Sono Amro Mahmoud, nato e cresciuto in Italia, ma come si può notare dal nome, ho origine da tutt’altra parte. Immigrato di seconda generazione, i miei genitori, mio padre prima, negl’anni ’80 e mia madre poi negl’anni ’90, si sono trasferiti a Roma da Alessandria d’Egitto. Non sono solito scrivere biografie, o racconti sul sottoscritto, ma se con il mio piccolo trascorso di vita posso dar forza a qualche mio “simile” (ovviamente simile, per quanto riguarda il fattore nascita/crescita) non vorrei perdere l’occasione.
Con ciò posso cominciare a dire è che la vita di un immigrato di seconda generazione sicuramente non è difficile o tortuosa come può esserlo il viaggio che fa uno dei tanti immigrati per arrivare a dei porti sicuri per poter, ad esempio, sperare in un futuro migliore per lui e la sua famiglia.
Ma sicuramente posso assicurare che la mia vita da immigrato di seconda generazione, non è stata tutta rose e fiori.

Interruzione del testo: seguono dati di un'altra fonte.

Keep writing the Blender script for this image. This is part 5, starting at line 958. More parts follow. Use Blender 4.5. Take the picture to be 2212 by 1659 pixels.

Partiamo dall’inizio comunque. Una volta nato, i miei genitori, mi hanno portato in Egitto, già dopo il primo anno di vita, ed ogni anno, finita la scuola, tutta la durata delle vacanze estive le trascorrevo in mezzo ai miei parenti ad Alessandria. Per tutto il tempo della vacanza, ovviamente, mi immergevo nella cultura egiziana, aiutato anche dallo spirito di curiosità che contraddistingue il periodo dell’infanzia, assimilando così, man mano, estate dopo estate, tante caratteristiche comportamentali e di pensiero del popolo che mi ospitava quel periodo. Il problema sorgeva, quando dovevo tornare in Italia. Dovevo riadattarmi al modo di pensare e agli usi e i costumi del posto in cui sono nato. Da bambino mi rimase assai difficile effettuare ogni anno questo tipo di switch e soprattutto, avendo dei comportamenti ambivalenti e soprattutto altalenanti, ho dovuto combattere con il mio carattere e con il mondo che mi circondava, non con facilità.
Tutto questo per arrivare a dire che: in Egitto non mi sentivo egiziano al 100%, basti pensare al fatto che i miei compagni di merende mi soprannominavano “l’italiano”. Il problema era che, una volta in Italia, continuavo a sentirmi diverso perché, in quel caso, per tutti ero “l’egiziano”.
Potete benissimo immaginare il cervello di un bambino, come un gran minestrone, in cui vi sono divergenze: tra due culture, due religioni, due nazionalità, ma soprattutto due pensieri, quasi totalmente differenti.
Non è stato facile, e non lo è per nessuno abbia un trascorso simile al mio.
Concluderei dicendo che, per fortuna crescendo, uno riesce a capire e distinguere, cosa bisogna assimilare da una parte e dall’altra, non rinnegando le proprie origini, e combattendo per essere #italianovero, perché fondamentalmente è quello che sono.